O’Brien was later named to the All-SMAC second team and a place on the All-County first team. She had a save percentage of 68 and won Huntingtown’s defensive award.
‘‘I said, ‘You’re going to do well,’ but I didn’t think she was going to do as well as she did,” Athens said. ‘‘She impressed me and I’m real proud of her.”
‘‘I had never seen Megan play field before, so I had no idea what I was losing or gaining, for that matter,” Pike said. ‘‘Word had gotten to me as to how quick she was and as soon as I saw her, memories of [2001 All-County and SMAC most valuable player and current starter at Longwood University] Emily Wilson popped right back into my head.
‘‘I have never coached a kid that worked so hard at her position as Megan. She worked before and during practice and stayed after to work one on one with Vic. She has this desire within her that when she wants something she will do anything to achieve it. The drive within her is amazing.”
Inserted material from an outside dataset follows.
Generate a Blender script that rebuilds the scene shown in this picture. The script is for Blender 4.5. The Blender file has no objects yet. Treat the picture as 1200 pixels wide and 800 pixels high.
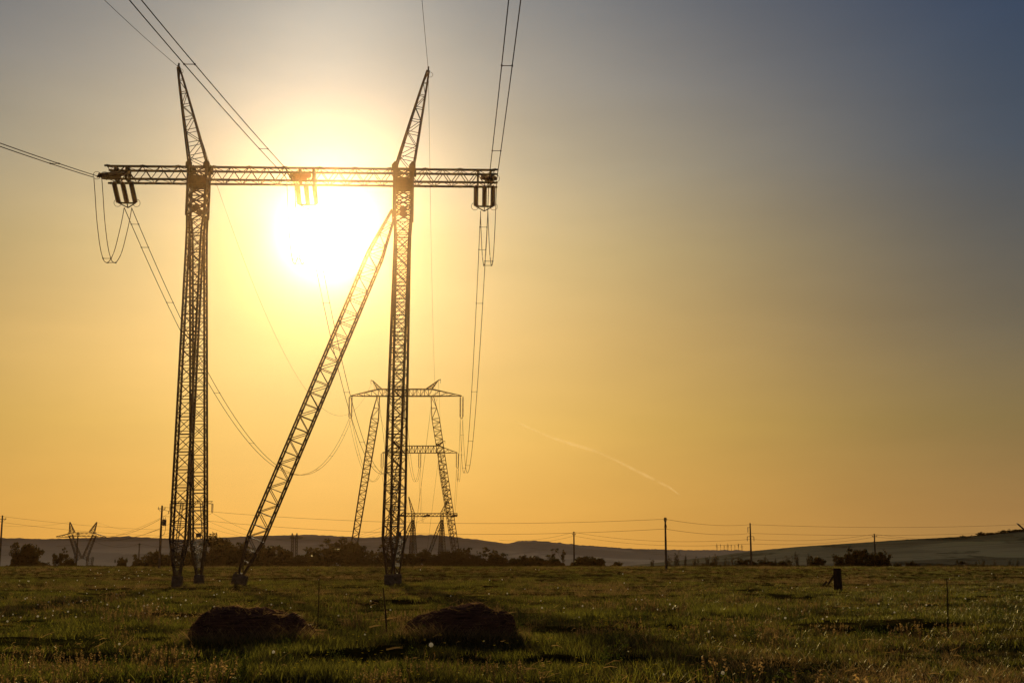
import bpy, math, random, mathutils
from mathutils import Vector, Matrix, noise
import numpy as np
R = math.radians
rnd = random.Random(7)
scene = bpy.context.scene
COL = scene.collection

# ------------------------------------------------------------------ camera
F = 1500.0                       # focal length in photo pixels (photo is 1200 wide)
CAM = Vector((0, 0, 1.6))
PITCH = math.atan(261 / F)
cp, sp = math.cos(PITCH), math.sin(PITCH)
cam_d = bpy.data.cameras.new("camera")
cam = bpy.data.objects.new("camera", cam_d)
COL.objects.link(cam)
cam.location = CAM
cam.rotation_euler = (math.pi / 2 + PITCH, 0, 0)
cam_d.sensor_width = 36
cam_d.lens = 36 * F / 1200
cam_d.clip_start = 0.1
cam_d.clip_end = 30000
scene.camera = cam

def ray(px, py):
    a, b = (px - 600) / F, (400 - py) / F
    return Vector((a, cp - b * sp, sp + b * cp))
def P(px, py, Y):
    d = ray(px, py)
    return CAM + d * (Y / d.y)

# ------------------------------------------------------------------ materials
def mat(name):
    m = bpy.data.materials.new(name); m.use_nodes = True
    nt = m.node_tree; nt.nodes.clear()
    out = nt.nodes.new('ShaderNodeOutputMaterial')
    return m, nt, out
def N(nt, t, **kw):
    n = nt.nodes.new(t)
    for k, v in kw.items():
        if k.startswith('i_'):
            key = k[2:]
            key = int(key) if key.isdigit() else key.replace('_', ' ')
            n.inputs[key].default_value = v
        else: setattr(n, k, v)
    return n
def L(nt, a, b): nt.links.new(a, b)
def ramp(nt, stops, interp='LINEAR'):
    n = nt.nodes.new('ShaderNodeValToRGB'); cr = n.color_ramp; cr.interpolation = interp
    while len(cr.elements) > 1: cr.elements.remove(cr.elements[-1])
    cr.elements[0].position = stops[0][0]; cr.elements[0].color = (*stops[0][1], 1)
    for p, c in stops[1:]:
        e = cr.elements.new(p); e.color = (*c, 1)
    return n
def noisy(name, c1, c2, scale=5, rough=.8, metallic=0, bump=.3, detail=6, coords='Object', stretch=(1,1,1), bdist=.02, c3=None):
    m, nt, out = mat(name)
    tc = N(nt, 'ShaderNodeTexCoord'); mp = N(nt, 'ShaderNodeMapping'); mp.inputs['Scale'].default_value = stretch
    L(nt, tc.outputs[coords], mp.inputs[0])
    nz = N(nt, 'ShaderNodeTexNoise', i_Scale=scale, i_Detail=detail, i_Roughness=.62)
    L(nt, mp.outputs[0], nz.inputs['Vector'])
    st = [(.32, c1), (.68, c2)] if c3 is None else [(.3, c1), (.5, c2), (.7, c3)]
    rp = ramp(nt, st); L(nt, nz.outputs[0], rp.inputs[0])
    b = N(nt, 'ShaderNodeBsdfPrincipled', i_Roughness=rough, i_Metallic=metallic)
    L(nt, rp.outputs[0], b.inputs['Base Color'])
    if rough >= .9: b.inputs['Specular IOR Level'].default_value = 0
    if bump:
        bp = N(nt, 'ShaderNodeBump', i_Strength=bump, i_Distance=bdist); L(nt, nz.outputs[0], bp.inputs['Height']); L(nt, bp.outputs[0], b.inputs['Normal'])
    L(nt, b.outputs[0], out.inputs[0])
    return m
def leafy(name, c1, c2, trans=.45, scale=.8, rand=True, tcol=None):
    m, nt, out = mat(name)
    oi = N(nt, 'ShaderNodeObjectInfo'); ge = N(nt, 'ShaderNodeNewGeometry')
    tc = N(nt, 'ShaderNodeTexCoord')
    nz = N(nt, 'ShaderNodeTexNoise', i_Scale=scale, i_Detail=3); L(nt, ge.outputs['Position'], nz.inputs['Vector'])
    ad = N(nt, 'ShaderNodeMath', operation='MULTIPLY_ADD'); L(nt, ge.outputs['Random Per Island'], ad.inputs[0]); ad.inputs[1].default_value = .55
    L(nt, nz.outputs[0], ad.inputs[2])
    sb = N(nt, 'ShaderNodeMath', operation='SUBTRACT', use_clamp=True); L(nt, ad.outputs[0], sb.inputs[0]); sb.inputs[1].default_value = .3
    md_ = tuple(a_*.85+b_*.15 for a_, b_ in zip(c1, c2)); rp = ramp(nt, [(.05, c1), (.5, md_), (.62, c2)] if 'blade' in name else [(.05, c1), (.9, c2)]); L(nt, sb.outputs[0], rp.inputs[0])
    d = N(nt, 'ShaderNodeBsdfDiffuse'); t = N(nt, 'ShaderNodeBsdfTranslucent')
    L(nt, rp.outputs[0], d.inputs[0])
    mu = N(nt, 'ShaderNodeMix', data_type='RGBA', blend_type='MULTIPLY'); mu.inputs[0].default_value = 1
    L(nt, rp.outputs[0], mu.inputs[6]); mu.inputs[7].default_value = (*(tcol or (1.6, 1.5, .7)), 1)
    L(nt, mu.outputs[2], t.inputs[0])
    mx = N(nt, 'ShaderNodeMixShader'); mx.inputs[0].default_value = trans
    L(nt, d.outputs[0], mx.inputs[1]); L(nt, t.outputs[0], mx.inputs[2])
    g = N(nt, 'ShaderNodeBsdfGlossy', i_Roughness=.33); g.inputs[0].default_value = (.85, .78, .5, 1)
    m2 = N(nt, 'ShaderNodeMixShader'); m2.inputs[0].default_value = .055 if 'blade' in name else .02
    L(nt, mx.outputs[0], m2.inputs[1]); L(nt, g.outputs[0], m2.inputs[2])
    L(nt, m2.outputs[0], out.inputs[0])
    return m
M = {}
M['steel'] = noisy('weathered_steel', (.03, .015, .007), (.08, .042, .02), scale=3, rough=.6, metallic=.35, bump=.15)
M['steel_far'] = noisy('weathered_steel_far', (.022, .015, .01), (.045, .03, .02), scale=1, rough=.7, metallic=.2, bump=0)
M['wire'] = noisy('aluminium_strand', (.02, .014, .009), (.035, .024, .016), scale=4, rough=.95, metallic=0, bump=0)
M['porcelain'] = noisy('brown_porcelain', (.06, .012, .008), (.1, .025, .015), scale=6, rough=.28, bump=0)
M['concrete'] = noisy('concrete', (.06, .048, .038), (.16, .125, .1), scale=4, rough=.95, bump=.6)
M['wood'] = noisy('tarred_wood', (.025, .018, .013), (.07, .05, .035), scale=6, rough=.9, bump=.5, stretch=(6, 6, .6))
M['pole'] = noisy('pole_concrete', (.05, .043, .036), (.1, .085, .07), scale=3, rough=.9, bump=.3)
M['bark'] = noisy('bark', (.03, .022, .016), (.08, .055, .035), scale=8, rough=.95, bump=.7, stretch=(3, 3, .6))
M['plate'] = noisy('plate_enamel', (.04, .035, .03), (.07, .06, .05), scale=5, rough=.5, bump=.1)
M['hay'] = noisy('rotted_hay', (.03, .014, .011), (.14, .072, .052), scale=5, rough=1, bump=1.0, stretch=(.5, 1.5, 6), bdist=.06)
M['straw'] = leafy('dry_straw', (.16, .105, .05), (.42, .3, .14), trans=.4, scale=1.5, tcol=(1.3, 1.1, .7))
M['straw_dull'] = leafy('dull_straw', (.09, .06, .03), (.34, .24, .12), trans=.45, scale=1.0, tcol=(1.3, 1.1, .7))
M['grass'] = leafy('grass_blades', (.009, .009, .003), (.15, .145, .034), trans=.55, scale=.35)
M['grass_b'] = leafy('grass_blades_brown', (.014, .010, .005), (.16, .115, .045), trans=.5, scale=.5)
M['weed'] = leafy('weed_leaves', (.02, .03, .008), (.07, .085, .02), trans=.4, scale=.6)
M['foliage'] = leafy('tree_foliage', (.008, .008, .004), (.032, .026, .011), trans=.3, scale=.25)
M['foliage_b'] = leafy('tree_foliage_olive', (.014, .012, .006), (.045, .035, .015), trans=.35, scale=.3)
M['clock'] = leafy('dandelion_down', (.7, .66, .58), (.9, .86, .78), trans=.6, scale=1, tcol=(1, 1, .95))
M['yellow'] = leafy('yellow_petals', (.6, .42, .02), (.85, .65, .05), trans=.4, scale=1, tcol=(1.1, 1, .5))
M['wall'] = noisy('shed_wall', (.3, .3, .31), (.5, .5, .5), scale=1, rough=.9, bump=0)
M['roof'] = noisy('shed_roof', (.05, .035, .03), (.09, .07, .06), scale=1, rough=.9, bump=0)

# ------------------------------------------------------------------ mesh helper
class MB:
    def __init__(s): s.v = []; s.f = []
    def add(s, vs, fs):
        n = len(s.v); s.v += [tuple(v) for v in vs]; s.f += [tuple(i + n for i in f) for f in fs]
    def bar(s, a, b, w, h=None, up=None, kind='box'):
        a = Vector(a); b = Vector(b); d = (b - a)
        if d.length < 1e-6: return
        d.normalize(); h = h or w
        u = Vector(up) if up is not None else (Vector((0, 0, 1)) if abs(d.z) < .95 else Vector((0, 1, 0)))
        x = d.cross(u)
        if x.length < 1e-4: x = d.cross(Vector((1, 0, 0)))
        x.normalize(); y = x.cross(d).normalized()
        if kind == 'L':
            t = w * .16
            pr = [(0, 0), (w, 0), (w, t), (t, t), (t, w), (0, w)]
            pr = [(p - w / 3, q - w / 3) for p, q in pr]
        else:
            pr = [(-w/2, -h/2), (w/2, -h/2), (w/2, h/2), (-w/2, h/2)]
        k = len(pr); vs = [a + x*p + y*q for p, q in pr] + [b + x*p + y*q for p, q in pr]
        fs = [(i, (i+1) % k, k + (i+1) % k, k + i) for i in range(k)] + [tuple(range(k))[::-1], tuple(range(k, 2*k))]
        s.add(vs, fs)
    def tube(s, pts, r, sides=6, caps=True):
        pts = [Vector(p) for p in pts]; n = len(pts)
        rr = r if isinstance(r, (list, tuple)) else [r] * n
        vs = []
        for i, p in enumerate(pts):
            d = (pts[min(i+1, n-1)] - pts[max(i-1, 0)]).normalized()
            u = Vector((0, 0, 1)) if abs(d.z) < .9 else Vector((0, 1, 0))
            x = d.cross(u).normalized(); y = x.cross(d)
            for k in range(sides):
                a = 2 * math.pi * k / sides
                vs.append(p + (x * math.cos(a) + y * math.sin(a)) * rr[i])
        fs = [(i*sides + k, i*sides + (k+1) % sides, (i+1)*sides + (k+1) % sides, (i+1)*sides + k) for i in range(n-1) for k in range(sides)]
        if caps: fs += [tuple(range(sides))[::-1], tuple(range((n-1)*sides, n*sides))]
        s.add(vs, fs)
    def lathe(s, a, b, prof, sides=10):
        a = Vector(a); b = Vector(b); d = (b - a); Ln = d.length; d.normalize()
        u = Vector((0, 0, 1)) if abs(d.z) < .9 else Vector((0, 1, 0))
        x = d.cross(u).normalized(); y = x.cross(d)
        vs = []
        for t, r in prof:
            for k in range(sides):
                an = 2 * math.pi * k / sides
                vs.append(a + d * t * Ln + (x * math.cos(an) + y * math.sin(an)) * r)
        n = len(prof)
        fs = [(i*sides + k, i*sides + (k+1) % sides, (i+1)*sides + (k+1) % sides, (i+1)*sides + k) for i in range(n-1) for k in range(sides)]
        fs += [tuple(range(sides))[::-1], tuple(range((n-1)*sides, n*sides))]
        s.add(vs, fs)
    def ring(s, c, nrm, rad, r, seg=18):
        c = Vector(c); nrm = Vector(nrm).normalized()
        u = Vector((0, 0, 1)) if abs(nrm.z) < .9 else Vector((0, 1, 0))
        x = nrm.cross(u).normalized(); y = x.cross(nrm)
        pts = [c + (x*math.cos(2*math.pi*k/seg) + y*math.sin(2*math.pi*k/seg))*rad for k in range(seg+1)]
        s.tube(pts, r, 5, False)
    def block(s, c, size, rot=None, bev=.0):
        sx, sy, sz = [q/2 for q in size]; vs = []
        for z, k in ((-sz, 1.0), (sz - bev, 1.0), (sz, 1 - bev/max(sx, .01))):
            vs += [Vector((x*k, y*k, z)) for x, y in ((-sx,-sy),(sx,-sy),(sx,sy),(-sx,sy))]
        if rot is not None: vs = [rot @ v for v in vs]
        vs = [v + Vector(c) for v in vs]
        fs = [(3,2,1,0), (8,9,10,11)] + [(r*4+i, r*4+(i+1)%4, (r+1)*4+(i+1)%4, (r+1)*4+i) for r in (0,1) for i in range(4)]
        s.add(vs, fs)
    def build(s, name, m, parent=None, origin=None, smooth=False):
        me = bpy.data.meshes.new(name)
        o0 = Vector(origin) if origin is not None else Vector((0,0,0))
        if parent is not None and origin is None: o0 = parent.matrix_world.translation if False else Vector(parent.location)
        vs = [(v[0]-o0.x, v[1]-o0.y, v[2]-o0.z) for v in s.v]
        me.from_pydata(vs, [], s.f); me.update()
        if smooth: me.polygons.foreach_set('use_smooth', [True]*len(me.polygons))
        me.materials.append(m)
        o = bpy.data.objects.new(name, me); COL.objects.link(o)
        if parent is not None: o.parent = parent
        else: o.location = o0
        return o
def sub(mb, name, m, part, root):            # a sub-part; coordinates relative to the root thing
    o = mb.build(name, m, None, origin=root.location)
    o.location = (0, 0, 0); o.parent = part
    return o
def empty(name, loc):
    o = bpy.data.objects.new(name, None); COL.objects.link(o); o.location = loc; o.empty_display_size = .5
    return o
def tag(o, label=None, cat=None, group=None, kind=None):
    if label: o['label'] = label
    if cat: o['category'] = cat
    if group: o['group'] = group
    if kind: o['kind'] = kind
    return o
def copy_tree(o, parent=None):
    c = o.copy(); COL.objects.link(c)
    if parent is not None: c.parent = parent
    for ch in list(o.children): copy_tree(ch, c)
    return c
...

Goeller added: ‘‘When you try to select someone to play goalie you look for someone who is aggressive, not afraid of contact, good hand-eye coordination, good footwork and most importantly a good leader. Megan possesses all of those qualities. When I [first] mentioned the idea to Coach Pike I think she had some reservations about putting one of her better midfielders in the goal, but it definitely worked out great for everyone involved.”
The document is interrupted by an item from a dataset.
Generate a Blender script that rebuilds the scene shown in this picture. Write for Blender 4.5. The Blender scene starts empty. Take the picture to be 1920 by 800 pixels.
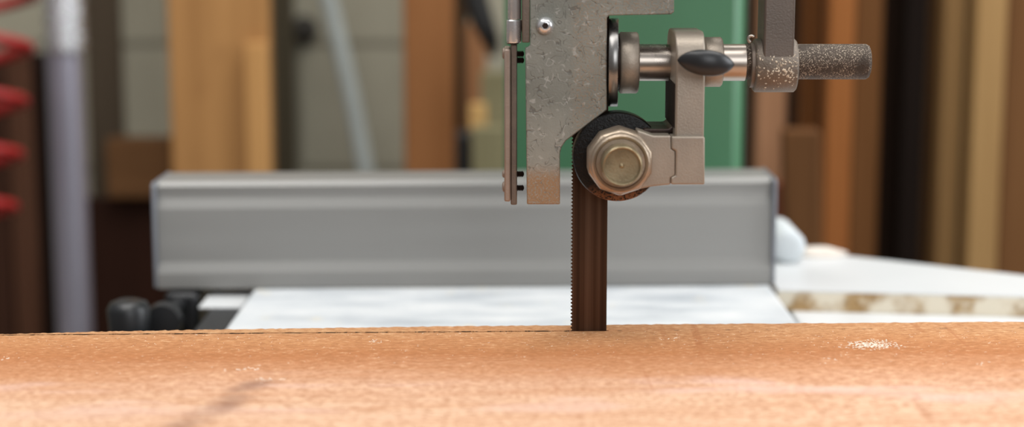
import bpy, bmesh, math, random
from mathutils import Vector, Matrix
random.seed(7)
sc = bpy.context.scene
COL = sc.collection
PI = math.pi

# ------------------------------------------------------------------ frame of reference
F = 3300.0                       # focal length in pixels of the 1920x800 frame
T = 0.90                         # height of the saw table above the floor
CAM = Vector((0, -1.0, T + 0.27))
PITCH = math.atan(525 / F)
FWD = Vector((0, math.cos(PITCH), -math.sin(PITCH)))
UP = Vector((0, math.sin(PITCH), math.cos(PITCH)))
TILT = math.radians(0.42)        # the saw table is tipped a touch, right side up

def ray(px, py):
    return Vector(((px - 960) / F, 0, 0)) + UP * ((400 - py) / F) + FWD
def at(px, py, Y):               # world point on the upright plane y = Y
    d = ray(px, py)
    return CAM + d * ((Y - CAM.y) / d.y)
def atz(px, py, z):              # world point on the level plane z
    d = ray(px, py)
    return CAM + d * ((z - CAM.z) / d.z)
def mm(n, Y):                    # n pixels, in metres, at depth Y
    return n * (Y - CAM.y) / F * 1.0
def tilt(v):
    v = Vector(v)
    return Vector((v.x, v.y, v.z + v.x * math.tan(TILT)))

# ------------------------------------------------------------------ mesh builder
class MB:
    def __init__(s):
        s.bm = bmesh.new()
    def face(s, vs):
        try: s.bm.faces.new(vs)
        except ValueError: pass
    def box(s, x0, x1, y0, y1, z0, z1):
        bm = s.bm
        v = [bm.verts.new(p) for p in ((x0,y0,z0),(x1,y0,z0),(x1,y1,z0),(x0,y1,z0),(x0,y0,z1),(x1,y0,z1),(x1,y1,z1),(x0,y1,z1))]
        for f in ((3,2,1,0),(4,5,6,7),(0,1,5,4),(1,2,6,5),(2,3,7,6),(3,0,4,7)):
            bm.faces.new([v[i] for i in f])
        return s
    def loops(s, rings, cap=True, closed=True):
        bm = s.bm
        R = [[bm.verts.new(p) for p in r] for r in rings]
        n = len(R[0])
        for a, b in zip(R, R[1:]):
            for i in range(n if closed else n - 1):
                j = (i + 1) % n
                bm.faces.new((a[i], a[j], b[j], b[i]))
        if cap:
            bm.faces.new(list(reversed(R[0]))); bm.faces.new(R[-1])
        return s
    def prism_y(s, pts, y0, y1):      # outline of (x, z) points run along y
        return s.loops([[(x, y0, z) for x, z in pts], [(x, y1, z) for x, z in pts]])
    def prism_x(s, pts, x0, x1):      # outline of (y, z) points run along x
        return s.loops([[(x0, y, z) for y, z in pts], [(x1, y, z) for y, z in pts]])
    def prism_z(s, pts, z0, z1):
        return s.loops([[(x, y, z0) for x, y in pts], [(x, y, z1) for x, y in pts]])
    def lathe(s, c, axis, prof, n=64, ph=0.0, flat=1.0):   # prof: (along axis, radius)
        c = Vector(c)
        rings = []
        for a, r in prof:
            ring = []
            for k in range(n):
                t = 2 * PI * k / n + ph
                u, w = r * math.cos(t), r * math.sin(t)
                if axis == 'x': p = c + Vector((a, u * flat, w))
                elif axis == 'y': p = c + Vector((u, a, w))
                else: p = c + Vector((u, w, a))
                ring.append(p)
            rings.append(ring)
        return s.loops(rings)
    def tube(s, path, r, n=12):
        path = [Vector(p) for p in path]
        rings = []
        up = Vector((0, 0, 1))
        prev = None
        for i, p in enumerate(path):
            d = (path[min(i + 1, len(path) - 1)] - path[max(i - 1, 0)]).normalized()
            if prev is None:
                a = d.orthogonal().normalized()
            else:
                a = (prev - d * prev.dot(d)).normalized()
            prev = a
            b = d.cross(a)
            rr = r[i] if isinstance(r, (list, tuple)) else r
            rings.append([p + (a * math.cos(2*PI*k/n) + b * math.sin(2*PI*k/n)) * rr for k in range(n)])
        return s.loops(rings)
    def map(s, fn):
        for v in s.bm.verts: v.co = fn(v.co)
        return s
    def cut(s, axis, step):            # extra edge loops so long faces can be bent
        return s
    def build(s, name, mat, parent=None, bevel=0.0, seg=2, smooth=35, origin=None, label=None):
        bm = s.bm
        bmesh.ops.recalc_face_normals(bm, faces=bm.faces)
        if origin is None:
            lo = Vector((min(v.co.x for v in bm.verts), min(v.co.y for v in bm.verts), min(v.co.z for v in bm.verts)))
            hi = Vector((max(v.co.x for v in bm.verts), max(v.co.y for v in bm.verts), max(v.co.z for v in bm.verts)))
            origin = (lo + hi) / 2
        origin = Vector(origin)
        for v in bm.verts: v.co -= origin
        me = bpy.data.meshes.new(name)
        bm.to_mesh(me); bm.free()
        o = bpy.data.objects.new(name, me)
        COL.objects.link(o)
        me.materials.append(mat)
        if smooth:
            for p in me.polygons: p.use_smooth = True
            me.set_sharp_from_angle(angle=math.radians(smooth))
        if bevel:
            m = o.modifiers.new('bevel', 'BEVEL'); m.width = bevel; m.segments = seg
            m.limit_method = 'ANGLE'; m.angle_limit = math.radians(35); m.harden_normals = False
        W[o.name] = origin
        if parent is not None:
            o.parent = parent
            o.location = origin - W[parent.name]
        else:
            o.location = origin
        if label: o['label'] = label
        return o
W = {}
def thing(name, loc, label, cat, group=None):
    o = bpy.data.objects.new(name, None); COL.objects.link(o)
    o.empty_display_size = 0.05
    o.location = loc; W[o.name] = Vector(loc)
    return tag(o, label, cat, group)
def tag(o, label, cat, group=None, kind=None):
    o['label'] = label; o['category'] = cat
    if group: o['group'] = group
    if kind: o['kind'] = kind
    return o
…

After an interview earlier this week, both players walked toward the parking lot, eyes locked on each other while lugging goalie equipment.
‘‘I haven’t seen Megan play much, but I understand that their strengths are pretty similar,” Northern boys lacrosse coach Joe Bissette said. ‘‘Both are great athletes who love their team and their sport and give 100 percent every time they walk on the field. You have to have that kind of personality to succeed when you play goalie.”
And you sometimes also have to know how to be knocked down, which in this case, seems to have led to the start of a relationship, both on and off the field.